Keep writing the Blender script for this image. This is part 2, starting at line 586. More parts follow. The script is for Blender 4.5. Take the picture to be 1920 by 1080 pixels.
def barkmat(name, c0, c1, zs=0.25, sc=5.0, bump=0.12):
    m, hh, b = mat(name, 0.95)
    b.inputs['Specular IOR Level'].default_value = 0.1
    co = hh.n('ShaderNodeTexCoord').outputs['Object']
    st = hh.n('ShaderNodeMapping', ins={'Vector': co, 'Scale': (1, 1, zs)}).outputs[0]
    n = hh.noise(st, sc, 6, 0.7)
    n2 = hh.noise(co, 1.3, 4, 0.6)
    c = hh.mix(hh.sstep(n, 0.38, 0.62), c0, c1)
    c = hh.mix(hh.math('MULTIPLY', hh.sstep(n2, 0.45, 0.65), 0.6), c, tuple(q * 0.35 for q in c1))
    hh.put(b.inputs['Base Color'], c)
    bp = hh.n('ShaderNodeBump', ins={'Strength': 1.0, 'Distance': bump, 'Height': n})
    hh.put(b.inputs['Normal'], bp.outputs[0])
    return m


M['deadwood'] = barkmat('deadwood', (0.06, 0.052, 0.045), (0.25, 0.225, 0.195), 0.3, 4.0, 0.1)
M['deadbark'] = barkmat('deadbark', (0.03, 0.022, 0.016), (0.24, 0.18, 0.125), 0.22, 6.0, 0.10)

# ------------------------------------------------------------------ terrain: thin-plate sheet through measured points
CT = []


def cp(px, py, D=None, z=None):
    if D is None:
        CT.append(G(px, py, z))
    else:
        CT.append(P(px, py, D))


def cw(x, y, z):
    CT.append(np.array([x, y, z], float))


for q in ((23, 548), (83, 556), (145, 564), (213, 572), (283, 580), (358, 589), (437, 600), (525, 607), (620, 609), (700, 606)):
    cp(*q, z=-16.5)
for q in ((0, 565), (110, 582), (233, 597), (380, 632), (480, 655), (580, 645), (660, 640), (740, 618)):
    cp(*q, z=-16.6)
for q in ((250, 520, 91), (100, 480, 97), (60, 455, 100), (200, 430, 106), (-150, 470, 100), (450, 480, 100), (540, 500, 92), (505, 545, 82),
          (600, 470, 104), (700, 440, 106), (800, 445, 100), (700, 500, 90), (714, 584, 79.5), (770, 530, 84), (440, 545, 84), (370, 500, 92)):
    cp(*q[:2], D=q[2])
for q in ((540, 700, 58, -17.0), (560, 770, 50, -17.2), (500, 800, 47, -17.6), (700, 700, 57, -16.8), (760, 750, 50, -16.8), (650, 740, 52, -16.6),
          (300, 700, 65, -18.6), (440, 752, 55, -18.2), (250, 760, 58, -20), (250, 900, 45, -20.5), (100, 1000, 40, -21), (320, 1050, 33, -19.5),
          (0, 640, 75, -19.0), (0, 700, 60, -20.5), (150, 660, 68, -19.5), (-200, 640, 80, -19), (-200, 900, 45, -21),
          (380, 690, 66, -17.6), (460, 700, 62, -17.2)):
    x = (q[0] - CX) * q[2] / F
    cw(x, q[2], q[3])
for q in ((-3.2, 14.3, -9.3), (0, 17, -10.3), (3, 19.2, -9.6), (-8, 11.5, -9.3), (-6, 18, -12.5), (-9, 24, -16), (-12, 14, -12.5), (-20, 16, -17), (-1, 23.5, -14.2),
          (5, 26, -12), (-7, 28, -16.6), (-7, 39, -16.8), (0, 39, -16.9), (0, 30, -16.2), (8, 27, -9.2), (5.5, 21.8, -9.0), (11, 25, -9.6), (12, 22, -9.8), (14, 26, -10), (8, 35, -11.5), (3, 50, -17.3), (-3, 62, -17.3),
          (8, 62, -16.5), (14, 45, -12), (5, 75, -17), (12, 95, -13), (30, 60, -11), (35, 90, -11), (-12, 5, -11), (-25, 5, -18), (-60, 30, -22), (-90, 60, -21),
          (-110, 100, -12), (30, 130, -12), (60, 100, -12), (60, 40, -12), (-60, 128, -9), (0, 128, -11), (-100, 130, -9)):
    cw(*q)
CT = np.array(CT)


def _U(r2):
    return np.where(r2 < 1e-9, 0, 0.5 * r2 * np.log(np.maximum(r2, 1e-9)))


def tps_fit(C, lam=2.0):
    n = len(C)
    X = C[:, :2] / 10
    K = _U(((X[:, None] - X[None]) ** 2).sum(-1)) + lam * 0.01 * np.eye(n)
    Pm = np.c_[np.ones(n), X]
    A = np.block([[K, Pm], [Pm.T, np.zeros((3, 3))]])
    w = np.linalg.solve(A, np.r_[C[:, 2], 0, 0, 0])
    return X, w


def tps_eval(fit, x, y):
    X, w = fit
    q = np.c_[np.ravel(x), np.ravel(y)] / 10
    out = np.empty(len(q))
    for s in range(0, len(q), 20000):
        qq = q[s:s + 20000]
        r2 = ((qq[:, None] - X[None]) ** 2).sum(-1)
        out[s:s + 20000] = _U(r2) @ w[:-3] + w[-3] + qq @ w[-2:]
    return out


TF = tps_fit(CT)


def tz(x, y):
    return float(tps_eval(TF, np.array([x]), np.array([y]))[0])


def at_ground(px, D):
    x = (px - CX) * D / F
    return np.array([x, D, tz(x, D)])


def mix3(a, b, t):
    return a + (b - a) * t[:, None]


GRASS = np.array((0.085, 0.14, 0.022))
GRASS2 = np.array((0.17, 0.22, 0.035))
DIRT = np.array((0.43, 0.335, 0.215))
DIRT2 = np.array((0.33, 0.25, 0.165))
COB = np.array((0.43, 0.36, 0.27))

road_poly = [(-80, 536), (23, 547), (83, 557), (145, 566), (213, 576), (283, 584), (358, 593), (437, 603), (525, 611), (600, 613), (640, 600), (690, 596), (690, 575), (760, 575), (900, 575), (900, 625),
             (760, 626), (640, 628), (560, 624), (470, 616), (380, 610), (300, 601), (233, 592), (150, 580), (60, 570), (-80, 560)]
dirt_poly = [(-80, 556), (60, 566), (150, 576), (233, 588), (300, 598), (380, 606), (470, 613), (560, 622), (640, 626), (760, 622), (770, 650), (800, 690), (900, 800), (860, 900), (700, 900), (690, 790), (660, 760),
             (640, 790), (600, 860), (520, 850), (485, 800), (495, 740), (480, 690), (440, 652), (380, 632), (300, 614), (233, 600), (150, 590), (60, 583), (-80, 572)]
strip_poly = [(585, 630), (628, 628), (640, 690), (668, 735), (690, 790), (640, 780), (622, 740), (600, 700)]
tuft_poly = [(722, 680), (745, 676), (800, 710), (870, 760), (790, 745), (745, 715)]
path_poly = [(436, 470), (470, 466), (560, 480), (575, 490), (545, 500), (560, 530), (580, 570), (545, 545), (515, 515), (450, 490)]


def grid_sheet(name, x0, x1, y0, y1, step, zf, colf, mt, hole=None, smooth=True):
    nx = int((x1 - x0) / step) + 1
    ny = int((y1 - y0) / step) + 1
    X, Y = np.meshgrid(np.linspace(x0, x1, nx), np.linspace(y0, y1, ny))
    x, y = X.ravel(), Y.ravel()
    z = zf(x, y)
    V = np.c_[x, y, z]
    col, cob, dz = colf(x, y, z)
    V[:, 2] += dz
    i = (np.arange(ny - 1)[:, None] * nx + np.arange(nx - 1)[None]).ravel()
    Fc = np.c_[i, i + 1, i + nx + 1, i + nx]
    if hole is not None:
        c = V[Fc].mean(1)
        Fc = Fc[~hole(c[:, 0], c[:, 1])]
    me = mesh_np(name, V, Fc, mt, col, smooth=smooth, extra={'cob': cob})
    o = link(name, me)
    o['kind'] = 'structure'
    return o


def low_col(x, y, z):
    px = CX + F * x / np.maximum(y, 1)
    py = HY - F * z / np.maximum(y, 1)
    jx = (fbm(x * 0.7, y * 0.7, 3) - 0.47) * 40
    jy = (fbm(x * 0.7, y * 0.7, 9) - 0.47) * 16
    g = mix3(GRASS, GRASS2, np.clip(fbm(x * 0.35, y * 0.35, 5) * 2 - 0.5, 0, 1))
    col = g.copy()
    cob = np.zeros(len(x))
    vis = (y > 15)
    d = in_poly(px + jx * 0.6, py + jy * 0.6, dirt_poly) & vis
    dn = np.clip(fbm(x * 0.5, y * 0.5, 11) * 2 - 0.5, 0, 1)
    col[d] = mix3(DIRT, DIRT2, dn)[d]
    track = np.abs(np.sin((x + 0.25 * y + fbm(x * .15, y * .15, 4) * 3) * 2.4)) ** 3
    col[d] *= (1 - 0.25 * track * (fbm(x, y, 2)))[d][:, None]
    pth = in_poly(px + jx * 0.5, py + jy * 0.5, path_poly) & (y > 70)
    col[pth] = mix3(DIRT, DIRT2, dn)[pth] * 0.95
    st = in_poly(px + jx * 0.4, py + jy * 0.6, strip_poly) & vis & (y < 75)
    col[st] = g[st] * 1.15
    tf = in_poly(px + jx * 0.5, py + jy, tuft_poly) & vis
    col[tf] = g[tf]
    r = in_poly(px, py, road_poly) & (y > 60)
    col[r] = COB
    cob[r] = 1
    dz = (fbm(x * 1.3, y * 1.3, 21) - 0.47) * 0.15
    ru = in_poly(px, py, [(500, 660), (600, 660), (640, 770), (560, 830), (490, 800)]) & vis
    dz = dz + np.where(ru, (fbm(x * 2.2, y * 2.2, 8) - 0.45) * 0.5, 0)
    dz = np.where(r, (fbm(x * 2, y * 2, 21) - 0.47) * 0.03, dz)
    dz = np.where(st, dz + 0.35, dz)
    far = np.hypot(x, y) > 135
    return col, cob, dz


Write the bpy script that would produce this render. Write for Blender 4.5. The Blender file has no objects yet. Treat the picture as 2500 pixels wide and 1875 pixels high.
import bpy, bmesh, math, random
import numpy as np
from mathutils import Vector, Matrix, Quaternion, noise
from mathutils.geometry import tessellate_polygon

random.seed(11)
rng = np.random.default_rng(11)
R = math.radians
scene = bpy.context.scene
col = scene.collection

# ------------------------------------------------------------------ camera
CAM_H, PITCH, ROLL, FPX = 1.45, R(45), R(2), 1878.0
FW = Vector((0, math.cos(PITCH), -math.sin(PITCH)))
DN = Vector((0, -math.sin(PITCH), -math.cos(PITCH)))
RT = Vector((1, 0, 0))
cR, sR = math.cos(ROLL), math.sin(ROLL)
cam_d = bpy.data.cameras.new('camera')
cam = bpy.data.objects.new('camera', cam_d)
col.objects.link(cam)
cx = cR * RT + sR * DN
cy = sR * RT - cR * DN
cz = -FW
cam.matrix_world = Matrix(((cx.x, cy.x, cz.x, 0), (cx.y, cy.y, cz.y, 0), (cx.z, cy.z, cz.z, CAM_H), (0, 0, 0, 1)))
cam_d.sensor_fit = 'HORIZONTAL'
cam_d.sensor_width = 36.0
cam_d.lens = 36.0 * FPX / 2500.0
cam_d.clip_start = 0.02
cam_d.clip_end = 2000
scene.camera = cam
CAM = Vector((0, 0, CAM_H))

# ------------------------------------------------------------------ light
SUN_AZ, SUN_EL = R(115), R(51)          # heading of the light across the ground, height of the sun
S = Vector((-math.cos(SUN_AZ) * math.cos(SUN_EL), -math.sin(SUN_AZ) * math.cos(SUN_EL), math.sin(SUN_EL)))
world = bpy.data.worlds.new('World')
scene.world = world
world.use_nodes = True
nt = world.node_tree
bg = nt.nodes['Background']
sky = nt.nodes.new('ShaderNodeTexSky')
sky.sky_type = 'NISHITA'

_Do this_
From the records above, pull out each line that has "objects".

_Solved exercise_
Write the bpy script that would produce this render. Write for Blender 4.5. The Blender file has no objects yet. Treat the picture as 2500 pixels wide and 1875 pixels high.
cam = bpy.data.objects.new('camera', cam_d)
col.objects.link(cam)